Wednesday, December 9, 2015

REMOVING TARIFFS IS THE BEST EXPORT PROMOTION

FROM BUSINESS WORLD OF 29 MARCH 2006


Alternatives to DEPB


It makes sense that exports should not bear taxes levied on domestic consumption. Thence it follows that a manufacturer should not have to pay import duty on something he imports only to use it to make exports. In the days of import controls, the original method of exempting imported inputs into exports from customs duty was that an exporter had to take an export order to the pay import duty, export goods with the imported inputs, and then apply for a duty refund with proof of export and of use of imported inputs. Six months was the minimum delay in getting the refund; at a time when 100 per cent import duties were not uncommon, the exporter had to invest up to half of the value of input imports for half a year or more. The capital requirements were substantial, and so was their cost when interest rates ranged from 25 per cent upwards. That is why duty-free imports for export were introduced. Although they reduced capital requirements, their transaction costs were high. An exporter could not get an advance (duty-free) licence unless he could produce a firm export order. And he had a hard time convincing the Customs that he had actually used the imports in a particular export consignment.
It was to remove the attendant hassles that the Duty Exemption Pass Book (DEPB) scheme was introduced in the early 1990s. It introduced an account in which an exporter received a credit whenever he made an export and a debit equal to the duty payable when he imported inputs. What the DEPB did was to eliminate the financing requirements for duty payable on inputs, and to divorce duty-free importation from individual export transactions. For this reason, it was extremely unpopular with the Customs, which regard all import duty as their birthright and which love to spend time meddling in transactions. They introduced many restrictions, hoping that they would strangle the DEPB. But it not only survived, but it became hugely popular with exporters. Today it is the prime duty exemption scheme in operation.
Perhaps for that reason, it is viewed with great suspicion by importing countries, especially the European Union (EU). They suspect that the government is using it to subsidize imports. They have been insisting that there must be a nexus between export transactions and the duty-free imports that go into the exports. Under their pressure, the government promised to abolish the DEPB in the Uruguay round.
If the promise had been kept, the scheme would have been terminated at the end of March last year. The government postponed its termination by a year, saying that it would put a substitute scheme in place by 31 March this year.
Now it is getting ready to postpone abolition of the DEPB by yet another year.
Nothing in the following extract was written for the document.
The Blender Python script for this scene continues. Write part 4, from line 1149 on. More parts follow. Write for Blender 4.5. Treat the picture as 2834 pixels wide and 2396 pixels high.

This is the only matter left now on which the government is in breach of its WTO undertakings. The commerce minister seems quite comfortable with this breach. But someone in the government should be worried. It is not only a matter of honouring one’s promises. This breach gives the EU the right to breach any undertakings it has given; and next to India, the EU is the most protectionist bloc in the world. India cannot face the EU and ask it to dismantle trade barriers when it is itself operating a WTO-noncompliant export promotion scheme.
The government should prepare with dispatch to jettison the DEPB, and there is a way this can be done. It is to reduce import duties on industrial inputs and equipment. Obviously, if there were no import duties, they would not have to be refunded. If our maximum non-agricultural duty is really 12.5 per cent, then there must be many inputs on which it is insignificant, and can be abolished without much upset to domestic industry and much loss of customs of revenue. For other inputs also, the government should bring down duties as close to zero as possible. The reason why other countries do not need duty-free import replenishment for exports is that their duties are low; we should follow them.
The customs will strenuously resist such a course. But they are not the only ones. For now that the government has signed a number of so-called Free Trade Agreements (FTAs) and is on the way to signing more, the commerce ministry has also developed a vested interest in them. And unless duties are high, the benefit yielded and secured from FTAs cannot be substantial. So FTAs have for the first time brought the commerce and finance ministries together – on the wrong, protectionist side.

That is why the government will not proceed in the right direction unless someone knocks the heads of the finance and commerce ministries together and moves them in the direction of freer trade; that someone can only be the Prime Minister. One understands that he is not in the reformist mode, and that he has weightier problems to wrestle with, such as offices of profit. But tariff reform is urgent, and can yield early dividends in the form of making Indian manufacture competitive.